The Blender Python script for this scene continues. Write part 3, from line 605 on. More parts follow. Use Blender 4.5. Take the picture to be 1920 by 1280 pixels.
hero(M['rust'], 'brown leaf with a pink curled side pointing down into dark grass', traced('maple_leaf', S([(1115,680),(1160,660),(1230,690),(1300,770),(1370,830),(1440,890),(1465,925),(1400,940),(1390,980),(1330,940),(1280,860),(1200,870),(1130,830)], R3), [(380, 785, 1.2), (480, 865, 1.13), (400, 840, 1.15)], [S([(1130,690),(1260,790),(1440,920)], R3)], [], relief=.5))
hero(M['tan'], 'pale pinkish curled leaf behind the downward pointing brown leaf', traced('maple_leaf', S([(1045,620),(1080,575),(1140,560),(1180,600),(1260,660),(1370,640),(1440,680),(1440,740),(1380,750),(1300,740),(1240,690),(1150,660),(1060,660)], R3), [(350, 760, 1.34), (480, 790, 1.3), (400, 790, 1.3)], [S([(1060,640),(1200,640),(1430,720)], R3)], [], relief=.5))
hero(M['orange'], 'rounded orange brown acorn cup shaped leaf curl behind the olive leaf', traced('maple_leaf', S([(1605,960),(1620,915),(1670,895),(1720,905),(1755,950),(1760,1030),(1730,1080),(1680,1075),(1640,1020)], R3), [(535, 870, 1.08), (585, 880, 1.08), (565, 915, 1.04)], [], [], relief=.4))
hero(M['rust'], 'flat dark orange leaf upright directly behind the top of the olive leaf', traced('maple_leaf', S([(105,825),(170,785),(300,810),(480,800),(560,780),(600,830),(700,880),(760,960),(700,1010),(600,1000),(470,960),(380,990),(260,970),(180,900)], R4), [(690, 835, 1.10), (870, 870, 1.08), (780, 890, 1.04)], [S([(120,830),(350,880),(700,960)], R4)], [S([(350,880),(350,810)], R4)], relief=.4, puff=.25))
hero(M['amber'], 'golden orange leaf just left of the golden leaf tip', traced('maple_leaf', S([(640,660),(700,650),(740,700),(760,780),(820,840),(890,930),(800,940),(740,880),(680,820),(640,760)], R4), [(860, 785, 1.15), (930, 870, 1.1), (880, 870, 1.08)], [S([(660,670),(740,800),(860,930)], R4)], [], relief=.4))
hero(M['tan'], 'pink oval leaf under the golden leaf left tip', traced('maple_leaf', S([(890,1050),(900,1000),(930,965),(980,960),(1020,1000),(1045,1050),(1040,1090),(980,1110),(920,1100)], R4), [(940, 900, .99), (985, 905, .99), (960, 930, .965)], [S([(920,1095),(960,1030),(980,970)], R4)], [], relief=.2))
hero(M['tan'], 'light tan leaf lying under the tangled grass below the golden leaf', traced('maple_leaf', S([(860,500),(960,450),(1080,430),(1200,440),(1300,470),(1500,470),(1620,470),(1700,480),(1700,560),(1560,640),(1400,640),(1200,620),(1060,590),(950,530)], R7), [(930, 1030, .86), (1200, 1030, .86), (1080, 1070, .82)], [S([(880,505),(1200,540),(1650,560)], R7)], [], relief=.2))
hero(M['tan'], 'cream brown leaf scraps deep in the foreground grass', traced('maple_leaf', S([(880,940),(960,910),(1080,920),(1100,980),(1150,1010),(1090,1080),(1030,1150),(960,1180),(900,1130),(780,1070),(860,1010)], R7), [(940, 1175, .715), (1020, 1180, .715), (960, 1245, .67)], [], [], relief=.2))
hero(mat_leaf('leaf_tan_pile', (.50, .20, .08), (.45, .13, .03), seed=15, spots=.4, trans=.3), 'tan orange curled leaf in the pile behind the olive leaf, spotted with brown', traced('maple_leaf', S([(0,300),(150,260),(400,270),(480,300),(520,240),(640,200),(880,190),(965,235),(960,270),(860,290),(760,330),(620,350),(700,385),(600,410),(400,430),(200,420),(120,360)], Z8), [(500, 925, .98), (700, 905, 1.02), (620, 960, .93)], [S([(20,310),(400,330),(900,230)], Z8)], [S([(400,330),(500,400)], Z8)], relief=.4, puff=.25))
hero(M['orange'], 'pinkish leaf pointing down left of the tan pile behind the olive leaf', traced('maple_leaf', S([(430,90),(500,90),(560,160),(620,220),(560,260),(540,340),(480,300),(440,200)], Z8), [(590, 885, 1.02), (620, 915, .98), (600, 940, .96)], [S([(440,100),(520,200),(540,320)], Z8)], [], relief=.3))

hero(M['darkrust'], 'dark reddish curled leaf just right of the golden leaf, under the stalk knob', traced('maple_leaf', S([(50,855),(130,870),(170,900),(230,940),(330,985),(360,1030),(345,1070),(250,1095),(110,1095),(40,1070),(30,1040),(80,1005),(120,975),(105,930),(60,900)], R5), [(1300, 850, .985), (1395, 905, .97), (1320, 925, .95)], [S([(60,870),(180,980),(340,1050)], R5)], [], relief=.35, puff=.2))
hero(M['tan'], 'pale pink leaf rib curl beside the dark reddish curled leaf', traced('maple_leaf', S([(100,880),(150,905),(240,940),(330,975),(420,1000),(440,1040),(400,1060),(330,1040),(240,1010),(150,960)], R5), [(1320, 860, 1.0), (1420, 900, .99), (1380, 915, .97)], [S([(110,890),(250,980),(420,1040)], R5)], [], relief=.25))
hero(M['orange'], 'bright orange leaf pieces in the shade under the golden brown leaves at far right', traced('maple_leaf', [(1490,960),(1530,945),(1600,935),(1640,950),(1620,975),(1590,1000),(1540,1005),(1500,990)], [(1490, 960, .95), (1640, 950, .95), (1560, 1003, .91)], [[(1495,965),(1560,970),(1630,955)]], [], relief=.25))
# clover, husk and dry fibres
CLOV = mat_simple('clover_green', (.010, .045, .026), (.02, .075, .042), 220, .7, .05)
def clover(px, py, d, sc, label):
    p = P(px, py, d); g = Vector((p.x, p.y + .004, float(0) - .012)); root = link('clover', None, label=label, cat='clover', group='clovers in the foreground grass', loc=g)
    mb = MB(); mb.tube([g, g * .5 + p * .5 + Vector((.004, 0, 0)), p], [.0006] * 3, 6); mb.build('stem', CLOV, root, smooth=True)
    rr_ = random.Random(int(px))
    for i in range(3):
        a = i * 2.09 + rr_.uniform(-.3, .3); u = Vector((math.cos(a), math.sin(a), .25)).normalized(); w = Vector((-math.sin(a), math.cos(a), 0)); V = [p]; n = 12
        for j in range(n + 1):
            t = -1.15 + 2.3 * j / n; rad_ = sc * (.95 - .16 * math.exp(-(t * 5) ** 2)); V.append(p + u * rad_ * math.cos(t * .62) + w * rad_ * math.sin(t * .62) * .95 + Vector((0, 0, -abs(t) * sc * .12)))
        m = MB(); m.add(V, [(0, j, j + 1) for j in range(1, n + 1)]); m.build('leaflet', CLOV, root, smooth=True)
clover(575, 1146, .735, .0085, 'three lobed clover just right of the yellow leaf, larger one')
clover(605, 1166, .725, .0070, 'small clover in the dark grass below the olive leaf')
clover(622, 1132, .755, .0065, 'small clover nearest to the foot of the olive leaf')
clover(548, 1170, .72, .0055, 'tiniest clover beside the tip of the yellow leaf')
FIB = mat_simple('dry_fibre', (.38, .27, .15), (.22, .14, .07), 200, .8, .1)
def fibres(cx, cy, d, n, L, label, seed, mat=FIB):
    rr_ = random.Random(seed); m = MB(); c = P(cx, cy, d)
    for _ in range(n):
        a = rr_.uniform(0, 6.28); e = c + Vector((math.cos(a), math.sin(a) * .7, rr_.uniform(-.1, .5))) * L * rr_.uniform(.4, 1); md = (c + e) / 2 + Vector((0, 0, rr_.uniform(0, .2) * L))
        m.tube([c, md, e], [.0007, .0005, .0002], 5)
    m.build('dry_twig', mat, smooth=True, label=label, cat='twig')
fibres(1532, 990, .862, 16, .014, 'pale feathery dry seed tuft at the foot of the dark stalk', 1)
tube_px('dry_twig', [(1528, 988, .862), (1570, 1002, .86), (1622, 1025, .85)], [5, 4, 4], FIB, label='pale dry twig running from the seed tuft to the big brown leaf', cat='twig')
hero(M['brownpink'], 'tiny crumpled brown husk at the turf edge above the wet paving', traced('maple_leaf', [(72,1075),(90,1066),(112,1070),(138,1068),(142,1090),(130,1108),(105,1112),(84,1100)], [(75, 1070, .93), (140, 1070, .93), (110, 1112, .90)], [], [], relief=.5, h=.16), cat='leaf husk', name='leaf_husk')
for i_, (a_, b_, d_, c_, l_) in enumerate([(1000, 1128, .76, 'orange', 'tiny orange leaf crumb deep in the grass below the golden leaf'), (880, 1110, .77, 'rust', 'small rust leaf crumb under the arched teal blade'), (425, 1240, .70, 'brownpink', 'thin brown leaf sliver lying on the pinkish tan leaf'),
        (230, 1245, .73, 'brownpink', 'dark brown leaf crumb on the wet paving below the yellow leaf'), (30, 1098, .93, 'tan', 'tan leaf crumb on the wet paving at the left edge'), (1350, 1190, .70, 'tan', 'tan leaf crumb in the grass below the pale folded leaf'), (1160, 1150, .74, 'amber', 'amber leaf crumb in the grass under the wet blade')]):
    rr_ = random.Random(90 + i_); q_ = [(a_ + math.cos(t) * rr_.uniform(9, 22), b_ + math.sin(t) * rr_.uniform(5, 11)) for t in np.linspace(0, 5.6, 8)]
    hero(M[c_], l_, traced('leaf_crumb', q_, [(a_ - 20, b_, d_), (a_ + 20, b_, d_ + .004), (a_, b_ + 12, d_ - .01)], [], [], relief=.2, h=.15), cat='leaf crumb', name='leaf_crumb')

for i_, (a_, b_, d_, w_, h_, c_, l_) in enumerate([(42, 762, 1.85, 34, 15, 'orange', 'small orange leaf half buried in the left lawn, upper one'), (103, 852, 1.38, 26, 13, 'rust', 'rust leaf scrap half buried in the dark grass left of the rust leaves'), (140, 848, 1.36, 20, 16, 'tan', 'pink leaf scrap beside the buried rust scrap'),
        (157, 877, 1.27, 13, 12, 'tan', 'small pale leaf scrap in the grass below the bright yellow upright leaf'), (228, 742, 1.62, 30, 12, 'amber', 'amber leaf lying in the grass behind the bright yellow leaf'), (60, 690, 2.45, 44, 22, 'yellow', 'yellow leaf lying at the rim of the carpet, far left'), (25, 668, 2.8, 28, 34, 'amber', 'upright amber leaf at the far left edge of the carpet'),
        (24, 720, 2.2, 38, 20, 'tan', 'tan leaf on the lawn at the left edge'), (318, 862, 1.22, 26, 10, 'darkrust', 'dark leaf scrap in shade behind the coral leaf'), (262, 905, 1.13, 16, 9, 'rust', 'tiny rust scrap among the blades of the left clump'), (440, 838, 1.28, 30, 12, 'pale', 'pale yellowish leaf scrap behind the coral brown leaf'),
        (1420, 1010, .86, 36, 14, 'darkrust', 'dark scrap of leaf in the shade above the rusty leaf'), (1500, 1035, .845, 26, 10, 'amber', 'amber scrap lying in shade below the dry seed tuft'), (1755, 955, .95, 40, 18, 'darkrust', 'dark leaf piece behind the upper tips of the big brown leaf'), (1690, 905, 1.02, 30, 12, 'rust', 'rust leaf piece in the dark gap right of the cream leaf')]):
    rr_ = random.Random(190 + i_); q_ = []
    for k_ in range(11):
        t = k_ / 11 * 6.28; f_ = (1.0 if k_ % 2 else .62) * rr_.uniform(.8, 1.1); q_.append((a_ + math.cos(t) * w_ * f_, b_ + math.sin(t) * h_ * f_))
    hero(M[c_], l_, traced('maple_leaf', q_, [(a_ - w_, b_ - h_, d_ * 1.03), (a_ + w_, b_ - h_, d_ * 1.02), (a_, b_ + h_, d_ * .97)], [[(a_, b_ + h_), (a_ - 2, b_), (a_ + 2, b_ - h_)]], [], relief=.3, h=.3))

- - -

## AIM
Copy each line above where the string "from" occurs.

## COMPLETED TASK
The Blender Python script for this scene continues. Write part 3, from line 605 on. More parts follow. Use Blender 4.5. Take the picture to be 1920 by 1280 pixels.
tube_px('dry_twig', [(1528, 988, .862), (1570, 1002, .86), (1622, 1025, .85)], [5, 4, 4], FIB, label='pale dry twig running from the seed tuft to the big brown leaf', cat='twig')